The remotely operated vehicle Deep Discoverer exploring the Mariana Trench at a depth of 6000 meters in 2016. A new effort aims to understand the trench's unusual geodynamics. 

NOAA Office of Ocean Exploration and Research

Expedition probes ocean trench’s deepest secrets

BEIJING—The Mariana Trench “is a little crazy,” Jian Lin says. The scythe-shaped cleft in the western Pacific sea floor, 2550 kilometers long, plunges nearly 11 kilometers, deeper than any other place in the oceans. But what wows Lin, a marine geophysicist at the Woods Hole Oceanographic Institution in Massachusetts, is the zany topography. The trench marks a subduction zone, where one slab of crust slides beneath another. But whereas many other subducting plates slope gradually downward, in the Mariana the Pacific Plate dives nearly vertically.

Scientists have long wondered what accounts for that precipitous dive, and why the massive earthquakes that generate long-ranging tsunamis at other subduction zones have not been recorded in the trench. Now, a Chinese-U.S. team has planted an array of seismometers on the Mariana’s slopes. By listening for seismic waves, says Lin, a project co-leader, the 5-year, $12 million Mariana Trench initiative aims to image in fine detail the warped rock layers in and around the trench, looking for clues as to what shapes them.

“It’s very exciting,” says Robert Stern, a geologist at the University of Texas in Dallas, who is not involved in the effort. “It should provide valuable insight into the peculiar characteristics of the deepest place on Earth.”

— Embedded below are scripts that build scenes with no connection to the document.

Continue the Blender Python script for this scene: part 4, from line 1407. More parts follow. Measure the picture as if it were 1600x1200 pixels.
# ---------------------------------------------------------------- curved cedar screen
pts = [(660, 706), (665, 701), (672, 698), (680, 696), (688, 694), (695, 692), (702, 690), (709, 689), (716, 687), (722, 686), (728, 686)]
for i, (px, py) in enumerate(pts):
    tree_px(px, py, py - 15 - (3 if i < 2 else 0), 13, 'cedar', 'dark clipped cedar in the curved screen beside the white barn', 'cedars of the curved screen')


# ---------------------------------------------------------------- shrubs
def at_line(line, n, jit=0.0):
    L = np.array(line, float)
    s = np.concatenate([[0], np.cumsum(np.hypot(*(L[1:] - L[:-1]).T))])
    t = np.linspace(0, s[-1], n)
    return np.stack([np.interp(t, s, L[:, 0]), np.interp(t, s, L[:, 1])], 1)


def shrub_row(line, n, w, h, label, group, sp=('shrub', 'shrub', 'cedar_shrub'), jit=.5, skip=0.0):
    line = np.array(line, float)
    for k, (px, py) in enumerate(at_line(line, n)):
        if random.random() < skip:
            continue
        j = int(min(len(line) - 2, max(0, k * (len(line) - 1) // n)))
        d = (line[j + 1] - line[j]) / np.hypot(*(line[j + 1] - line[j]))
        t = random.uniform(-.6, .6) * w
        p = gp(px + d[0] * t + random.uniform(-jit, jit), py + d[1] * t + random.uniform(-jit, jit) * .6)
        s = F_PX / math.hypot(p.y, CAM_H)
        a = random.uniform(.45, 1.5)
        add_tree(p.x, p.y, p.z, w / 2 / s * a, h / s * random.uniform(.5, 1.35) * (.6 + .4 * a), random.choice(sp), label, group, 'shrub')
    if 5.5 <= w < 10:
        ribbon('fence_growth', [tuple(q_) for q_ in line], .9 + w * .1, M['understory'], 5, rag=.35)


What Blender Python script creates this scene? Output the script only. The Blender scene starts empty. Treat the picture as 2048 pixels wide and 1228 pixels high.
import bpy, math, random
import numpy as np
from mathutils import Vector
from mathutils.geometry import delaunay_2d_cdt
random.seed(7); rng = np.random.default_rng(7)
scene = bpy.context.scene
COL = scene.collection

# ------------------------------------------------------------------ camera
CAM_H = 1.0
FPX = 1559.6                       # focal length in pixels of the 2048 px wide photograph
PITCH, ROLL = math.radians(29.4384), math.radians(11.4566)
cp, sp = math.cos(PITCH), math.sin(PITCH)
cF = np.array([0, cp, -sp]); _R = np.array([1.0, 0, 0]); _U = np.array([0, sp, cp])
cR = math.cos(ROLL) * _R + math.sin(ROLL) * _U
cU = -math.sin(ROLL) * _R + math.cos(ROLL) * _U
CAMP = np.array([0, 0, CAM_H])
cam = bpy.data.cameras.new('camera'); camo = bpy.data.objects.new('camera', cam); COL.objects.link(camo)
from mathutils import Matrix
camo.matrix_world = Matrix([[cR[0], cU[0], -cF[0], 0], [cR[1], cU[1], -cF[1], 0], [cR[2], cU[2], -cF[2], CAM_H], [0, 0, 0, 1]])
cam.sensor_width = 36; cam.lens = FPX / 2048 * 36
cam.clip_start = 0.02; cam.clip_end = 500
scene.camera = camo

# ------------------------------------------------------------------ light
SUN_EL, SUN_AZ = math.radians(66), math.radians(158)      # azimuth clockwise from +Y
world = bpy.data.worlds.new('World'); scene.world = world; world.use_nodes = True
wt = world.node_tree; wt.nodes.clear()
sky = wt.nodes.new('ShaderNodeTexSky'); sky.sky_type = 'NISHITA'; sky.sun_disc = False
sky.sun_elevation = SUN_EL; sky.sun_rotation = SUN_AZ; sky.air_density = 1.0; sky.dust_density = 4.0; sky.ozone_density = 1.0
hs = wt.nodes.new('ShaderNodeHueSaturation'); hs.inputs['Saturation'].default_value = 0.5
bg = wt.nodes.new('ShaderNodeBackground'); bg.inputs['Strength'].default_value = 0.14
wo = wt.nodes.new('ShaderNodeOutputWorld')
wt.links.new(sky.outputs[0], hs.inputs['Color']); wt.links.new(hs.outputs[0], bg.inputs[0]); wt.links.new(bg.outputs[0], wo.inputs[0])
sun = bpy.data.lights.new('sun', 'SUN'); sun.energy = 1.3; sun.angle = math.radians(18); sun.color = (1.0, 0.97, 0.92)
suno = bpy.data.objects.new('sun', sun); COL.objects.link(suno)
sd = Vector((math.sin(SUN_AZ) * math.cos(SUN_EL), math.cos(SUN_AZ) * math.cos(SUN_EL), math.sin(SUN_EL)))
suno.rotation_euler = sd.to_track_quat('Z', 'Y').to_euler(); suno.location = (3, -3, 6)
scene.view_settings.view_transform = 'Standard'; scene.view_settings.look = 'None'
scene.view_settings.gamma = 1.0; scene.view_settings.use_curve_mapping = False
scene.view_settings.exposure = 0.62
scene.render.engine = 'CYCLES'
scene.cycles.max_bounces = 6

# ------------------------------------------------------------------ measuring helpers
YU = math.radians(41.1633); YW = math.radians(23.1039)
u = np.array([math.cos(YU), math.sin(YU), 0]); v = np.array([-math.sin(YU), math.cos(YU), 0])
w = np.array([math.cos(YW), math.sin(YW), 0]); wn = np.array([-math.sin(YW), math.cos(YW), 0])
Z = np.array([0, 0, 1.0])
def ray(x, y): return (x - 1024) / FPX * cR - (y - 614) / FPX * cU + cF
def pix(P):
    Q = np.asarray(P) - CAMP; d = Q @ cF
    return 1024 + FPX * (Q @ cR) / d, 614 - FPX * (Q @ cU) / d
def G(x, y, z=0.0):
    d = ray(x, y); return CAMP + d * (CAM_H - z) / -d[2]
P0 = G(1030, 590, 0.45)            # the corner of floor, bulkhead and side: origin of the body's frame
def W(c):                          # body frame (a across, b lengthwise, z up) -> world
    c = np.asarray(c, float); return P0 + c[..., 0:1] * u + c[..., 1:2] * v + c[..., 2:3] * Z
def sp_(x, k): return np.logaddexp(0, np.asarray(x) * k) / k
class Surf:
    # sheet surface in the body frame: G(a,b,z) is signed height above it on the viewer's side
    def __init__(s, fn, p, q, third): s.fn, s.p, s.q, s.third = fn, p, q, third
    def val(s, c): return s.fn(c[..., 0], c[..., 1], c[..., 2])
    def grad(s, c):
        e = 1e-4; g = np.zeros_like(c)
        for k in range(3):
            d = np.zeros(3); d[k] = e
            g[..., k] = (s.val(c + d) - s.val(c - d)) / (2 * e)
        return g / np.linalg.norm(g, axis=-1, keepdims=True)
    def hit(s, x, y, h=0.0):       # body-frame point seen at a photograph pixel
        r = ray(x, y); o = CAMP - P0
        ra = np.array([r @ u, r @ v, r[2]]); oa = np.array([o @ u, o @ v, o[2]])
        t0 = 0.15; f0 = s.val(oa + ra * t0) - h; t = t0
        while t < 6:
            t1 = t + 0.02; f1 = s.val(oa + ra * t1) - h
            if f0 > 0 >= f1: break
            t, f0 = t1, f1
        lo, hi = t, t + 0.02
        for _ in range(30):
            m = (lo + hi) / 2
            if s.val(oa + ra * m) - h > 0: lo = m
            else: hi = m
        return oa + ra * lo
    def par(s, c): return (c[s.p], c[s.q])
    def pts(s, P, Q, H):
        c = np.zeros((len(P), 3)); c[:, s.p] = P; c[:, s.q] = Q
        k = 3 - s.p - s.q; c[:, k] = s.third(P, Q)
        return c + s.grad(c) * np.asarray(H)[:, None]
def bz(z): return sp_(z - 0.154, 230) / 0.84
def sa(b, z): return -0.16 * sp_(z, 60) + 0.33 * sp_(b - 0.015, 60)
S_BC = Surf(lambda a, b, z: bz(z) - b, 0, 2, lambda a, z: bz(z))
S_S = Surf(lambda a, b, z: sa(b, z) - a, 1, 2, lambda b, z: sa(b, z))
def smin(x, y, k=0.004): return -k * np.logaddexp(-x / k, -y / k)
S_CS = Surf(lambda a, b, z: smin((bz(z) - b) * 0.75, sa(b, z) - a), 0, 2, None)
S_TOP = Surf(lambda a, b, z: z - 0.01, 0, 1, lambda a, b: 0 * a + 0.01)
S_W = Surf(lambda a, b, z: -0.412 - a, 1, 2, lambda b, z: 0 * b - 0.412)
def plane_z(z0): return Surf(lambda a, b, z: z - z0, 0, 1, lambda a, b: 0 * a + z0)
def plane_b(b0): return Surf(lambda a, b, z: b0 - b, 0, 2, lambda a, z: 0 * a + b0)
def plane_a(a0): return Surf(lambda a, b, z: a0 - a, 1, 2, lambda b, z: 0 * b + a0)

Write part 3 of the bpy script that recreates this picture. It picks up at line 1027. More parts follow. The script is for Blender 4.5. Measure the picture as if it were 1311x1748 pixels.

The initiative focuses on the trench’s deepest spot, a slot-shaped valley called the Challenger Deep. Battling rough seas, scientists aboard the Chinese research vessel Shiyan 3 last month deployed 33 broadband seismometers around the trench, at depths of up to 8137 meters (see map, below). Able to withstand pressures of up to 1000 atmospheres—greater than any other seismometers—the instruments can pick up vibrations from earthquakes and from powerful air guns aboard the research ship, which probe the rock underpinning the trench.

Investigators plan to compare the data with findings from a seismology campaign in 2012 in the shallower central Mariana Trench, where the dipping angle is more gradual. That should let them “test various hypotheses about why the Challenger Deep behaves so strangely,” says expedition chief scientist Sun Jinlong, a marine geophysicist at the South China Sea Institute of Oceanology in Guangzhou, China. In a modeling study, the team reproduced the Challenger Deep’s topography and fissure pattern only after factoring in a massive and mysterious downward force tugging at the Pacific Plate. 

Going deep

A Chinese-U.S. team placed 33 ocean-bottom seismometers on the sea floor around the Mariana Trench to better understand its geodynamics.

(Graphic) A. Cuadra/Science; (Data) South China Sea Institute of Oceanology

Another possible explanation for the topography is a tear in the Pacific Plate, which would make the plate more supple and able to dip more steeply, says Patricia Fryer, a geologist at the University of Hawaii in Honolulu. Seismic activity in the trench, monitored by distant seismometer stations, hint at a tear. The newly emplaced deep-sea seismometers have an unprecedented capacity to map tremors under the trench and provide definitive answers, Fryer says.

Douglas Wiens, a geophysicist at Washington University in St. Louis in Missouri who led the 2012 expedition, also hopes for clues to whether anything more than luck explains the lack of giant earthquakes at the Mariana Trench. Seismic data should reveal whether the plates are “tightly coupled”—capable of accumulating stresses that can trigger larger quakes—or slide easily past each other. 

One hint of weak coupling at a subduction zone is the presence of serpentinite—a mineral formed when seawater carried down by a descending plate reacts with mantle rock. Wiens says the 2012 expedition detected serpentinite as deep as 21 kilometers beneath the central Mariana Trench. Serpentinite tends to slide rather than stick, which could bode well for continued quiet at the trench. Other scientists aren’t reassured, however. “The trench may be perfectly capable of much bigger quakes,” says Lin, “but our records are just too short to detect them.”